The city of Sacramento and the current owners of the Kings, the Maloof brothers, have been at odds for the last two years over the team’s fate. At center stage are the current financial situation of the Maloofs and the state of the aging Kings home , the Sleep Train Arena. The Maloofs have been trying to get the team out of Sacramento and into Anaheim where a financial bailout awaited them. The only thing that stood in their way was something they didn’t expect, the citizens of Sacramento fighting back. Led by former NBA player/current mayor Kevin Johnson and radio personality Carmichael Dave, Kings fans in the city led a grassroots campaign with small businesses called ‘Here We Stay’ to pressure the Maloofs into staying in Sacramento. Mayor Johnson did his part by convincing the league that the money was there for Sacramento to support a team. The efforts looked to be successful when a deal was reached for a a new arena to be built in Sacramento.

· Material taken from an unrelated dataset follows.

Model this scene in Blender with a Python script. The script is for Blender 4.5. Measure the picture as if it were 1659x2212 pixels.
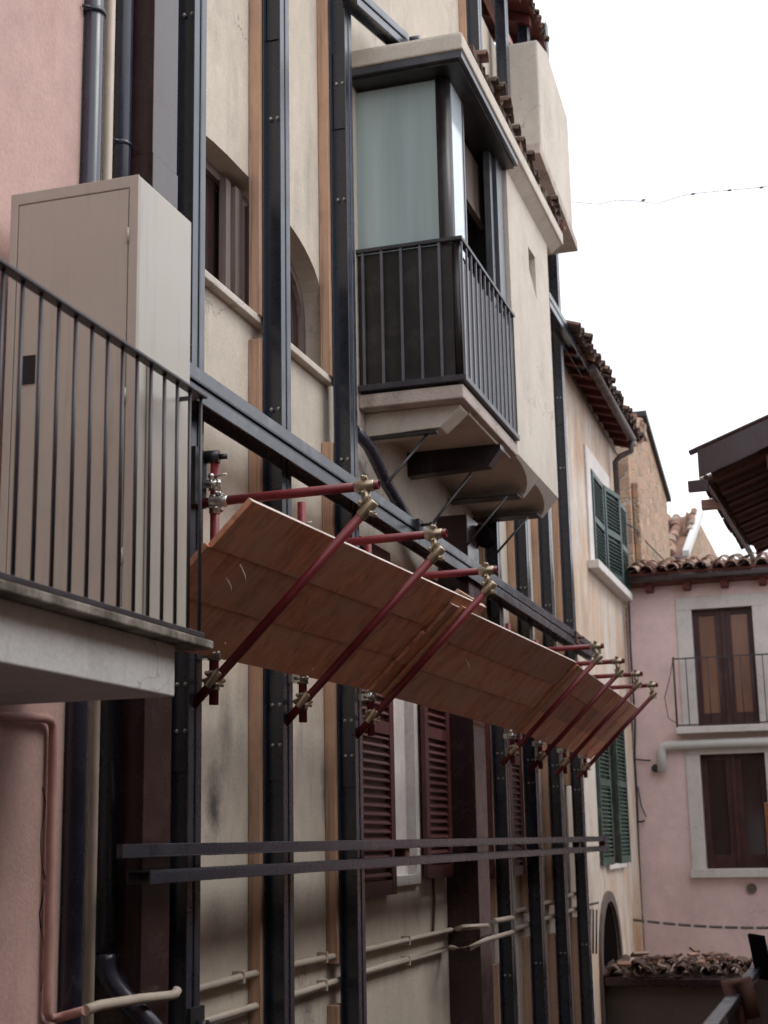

That is until the Maloofs backed away from the deal at the last minute, leaving the situation in limbo.

Then on Wednesday reports surfaced about the the Maloofs being close to selling the Kings to a Seattle-based group with plans to move the team to that city next season for an estimated sum of over $500 million. Over the next three days the situation has taken many turns with reports of the Maloofs wanting to keep a management role of the Kings and Mayor Johnson vowing to do what he can to keep the team in Sacramento with buyers emerging to help him do just that.

This entire circus should have Silver’s undivided attention right now, especially considering his boss’s reputation.

One of the biggest criticisms that the NBA has faced in recent years has revolved around team relocation and financial stability of owners. Stern has been largely viewed as wanting owners who look to have the biggest wallets without insight as to how well off those wallets really are. He has also shown a large preference for arena deals to be made between cities and owners with those cities’ taxpayers footing the bill. That combination has led to various teams moving to other cities, the most notorious case being when the Oklahoma City Thunder moved from Seattle. Now an even more notorious situation could be looming.

If Silver really wants to expand the NBA to Europe, he should see this situation as a lesson when it comes to team owners given the characteristics of his future job.

Commissioners of sports leagues have the interesting combination of having the owners as bosses and having a say over who their bosses can be. Commissioners have to use that combination for the betterment of their leagues, or at least attempt to. Silver should see the Maloofs, who have proven themselves to be utterly incompetent, as an example of what not to have as a prospective NBA team owner. The desire of the Maloofs to have the celebrity of owning a team without having a financial stake in the matter is toying with the emotions of two cities that have proven to have great fan bases for basketball. That has to be avoided at all costs.

Silver still has year of apprenticeship left. He should use everything he can, like this fiasco, to perfect that apprenticeship.